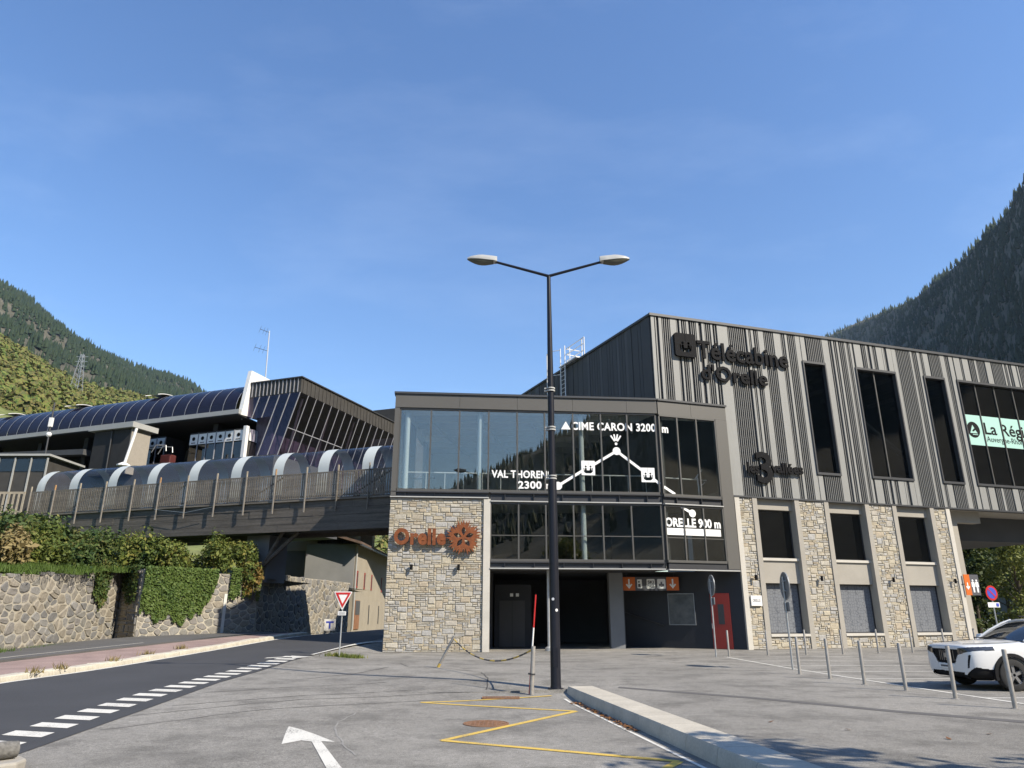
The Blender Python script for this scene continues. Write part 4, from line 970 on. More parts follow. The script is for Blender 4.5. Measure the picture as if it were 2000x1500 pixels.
# pier and struts
mb = MB(); mb.box(9.1, 10.7, -3.0, -1.2, 3.4, zb, FR); mb.build('bridge_pier', M['greycon'], br)
for a, b in ((9.2, 6.9), (9.2, 8.0)):
    mb = MB(); mb.tube(FR(a, -.9, 4.3), FR(b, -.9, zb + .1), .12, n=6); mb.build('strut', M['wooddark'], br)
# rope lights hanging wire
mb = MB(); mb.path([FR(16.6, .28, 7.75), FR(14.2, .3, 7.45), FR(12.3, .28, 7.7)], .012, 4); mb.build('loose_cable', M['galv'], br)

# ------------------------------------------------------------------ clear vaulted tunnel on the bridge
tn = thing('walkway_tunnel', 'clear vaulted plastic tunnel with pale bands standing on the footbridge', 'tunnel', tuple(FR(13, -1.8, zd)))
def vault(s_a, s_b, r, th=0.0, n=18, d0=-1.75, zc=9.68):
    mb = MB(); rows = []
    for s_ in (s_a, s_b):
        row = [FR(s_, d0 + r, zd)]
        for i in range(n + 1): t = math.pi * i / n; row.append(FR(s_, d0 + r * math.cos(t), zc + r * math.sin(t)))
        row.append(FR(s_, d0 - r, zd)); rows.append(row)
    mb.loft(rows, closed=False, caps=False); return mb
m_, n2, l2, b2 = nt('pale_band_plastic'); b2.inputs['Base Color'].default_value = (.62, .66, .64, 1); b2.inputs['Roughness'].default_value = .4
tt_ = n2.new('ShaderNodeBsdfTransparent'); tt_.inputs['Color'].default_value = (.85, .88, .9, 1); mm_ = n2.new('ShaderNodeMixShader'); mm_.inputs[0].default_value = .78
l2.new(tt_.outputs[0], mm_.inputs[1]); l2.new(b2.outputs[0], mm_.inputs[2]); l2.new(mm_.outputs[0], n2['Material Output'].inputs['Surface']); M['band'] = m_
rings = [-.2, 2.7, 5.6, 8.7, 11.7, 14.9, 18.1, 21.3, 24.6, 27.5]
for a, b in zip(rings[:-1], rings[1:]): vault(a + .02, b - .02, 1.40).build('clear_panel', M['tubeglass'], tn, fix=False, smooth=40)
for a in rings[1:]: vault(a - .72, a + .0, 1.425).build('pale_band', M['band'], tn, fix=False, smooth=40)
mb = MB(); mb.box(S0, S1, -2.4, -1.1, zd + .003, zd + .25, FR); mb.build('conveyor', M['steel'], tn)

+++

Given request: In the copy, include no pictures; restate the listing above exactly.

Finished exercise:
The Blender Python script for this scene continues. Write part 4, from line 970 on. More parts follow. The script is for Blender 4.5. Measure the picture as if it were 2000x1500 pixels.
# pier and struts
mb = MB(); mb.box(9.1, 10.7, -3.0, -1.2, 3.4, zb, FR); mb.build('bridge_pier', M['greycon'], br)
for a, b in ((9.2, 6.9), (9.2, 8.0)):
    mb = MB(); mb.tube(FR(a, -.9, 4.3), FR(b, -.9, zb + .1), .12, n=6); mb.build('strut', M['wooddark'], br)
# rope lights hanging wire
mb = MB(); mb.path([FR(16.6, .28, 7.75), FR(14.2, .3, 7.45), FR(12.3, .28, 7.7)], .012, 4); mb.build('loose_cable', M['galv'], br)

# ------------------------------------------------------------------ clear vaulted tunnel on the bridge
tn = thing('walkway_tunnel', 'clear vaulted plastic tunnel with pale bands standing on the footbridge', 'tunnel', tuple(FR(13, -1.8, zd)))
def vault(s_a, s_b, r, th=0.0, n=18, d0=-1.75, zc=9.68):
    mb = MB(); rows = []
    for s_ in (s_a, s_b):
        row = [FR(s_, d0 + r, zd)]
        for i in range(n + 1): t = math.pi * i / n; row.append(FR(s_, d0 + r * math.cos(t), zc + r * math.sin(t)))
        row.append(FR(s_, d0 - r, zd)); rows.append(row)
    mb.loft(rows, closed=False, caps=False); return mb
m_, n2, l2, b2 = nt('pale_band_plastic'); b2.inputs['Base Color'].default_value = (.62, .66, .64, 1); b2.inputs['Roughness'].default_value = .4
tt_ = n2.new('ShaderNodeBsdfTransparent'); tt_.inputs['Color'].default_value = (.85, .88, .9, 1); mm_ = n2.new('ShaderNodeMixShader'); mm_.inputs[0].default_value = .78
l2.new(tt_.outputs[0], mm_.inputs[1]); l2.new(b2.outputs[0], mm_.inputs[2]); l2.new(mm_.outputs[0], n2['Material Output'].inputs['Surface']); M['band'] = m_
rings = [-.2, 2.7, 5.6, 8.7, 11.7, 14.9, 18.1, 21.3, 24.6, 27.5]
for a, b in zip(rings[:-1], rings[1:]): vault(a + .02, b - .02, 1.40).build('clear_panel', M['tubeglass'], tn, fix=False, smooth=40)
for a in rings[1:]: vault(a - .72, a + .0, 1.425).build('pale_band', M['band'], tn, fix=False, smooth=40)
mb = MB(); mb.box(S0, S1, -2.4, -1.1, zd + .003, zd + .25, FR); mb.build('conveyor', M['steel'], tn)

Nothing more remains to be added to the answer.